Tolerance is a subjective, imperative, not a logical position.  Tolerance is “right”, not “good”.  Truth is “good”, and can also be “right”. 

 

Goodness and Rightness

Goodness and Rightness are not the same thing, at least philosophically speaking.  Goodness is a quality of material appropriateness, such as a “good fit”.  It is a value judgment of material qualities.  Rightness is a quality of ethical or moral appropriateness, such as a “right life decision”.  It is a value judgment of ethical or moral qualities.

 

So when we talk of tolerance being right, we mean that it is ethically appropriate.  It is an ethical precept.  And as we can see from the logic above, tolerance is not always called for, or appropriate from a logical perspective.

 

Now if honesty is also a quality restricted to the realm of ethical or moral appropriateness, then tolerance and honesty exist in the same realm at the same time, on the same issue.  Now if tolerance does not necessarily follow from truth, how does honesty fare?

 

First, “tolerance” as a concept includes tolerance of falseness.  This cannot place tolerance within the sphere of truth and in fact it bears no relationship to the truth value of the entity being tolerated.

 

But “honesty” as a concept is necessarily and by definition included within the sphere of  truth, and truth alone without falseness.

 

So we see that "intellectual honesty” follows from truth, as opposed to tolerance which does not follow from truth.

 

Tolerance

The open-ended tolerance of today’s society cannot support or be expected to produce truth without an equal amount of falseness.  We see that tolerance is favored over intellectual honesty in all facets of popular culture, from the media to politics to courts of law.  So the balance has shifted from truth, to an amalgam of truth and falseness, with increasing focus on the attractions of falseness.

 

This is a direct result of the failure to choose intellectual honesty as the ethic, rather than tolerance.  In fact tolerance has gone to the extreme of declaring that failure to tolerate, or intolerance, cannot be tolerated.
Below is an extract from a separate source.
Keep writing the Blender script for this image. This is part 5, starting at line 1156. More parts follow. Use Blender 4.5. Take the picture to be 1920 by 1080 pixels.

This is an irrational statement and is false on its face; tolerance should tolerate intolerance, or it wouldn’t be tolerant, now would it.  And if tolerance is intolerant (of intolerance), then it is intolerant of itself…a paradox, falsifying itself.

 

But observation of actual tolerance activists shows that neither truth nor tolerance is at play; the benefit to activism is that tolerance-as a weapon-can prevent any restraint to any deviant agenda.

 

So tolerance becomes a force for wrong, not for right.  It has moved as far from intellectual honesty as it can be moved.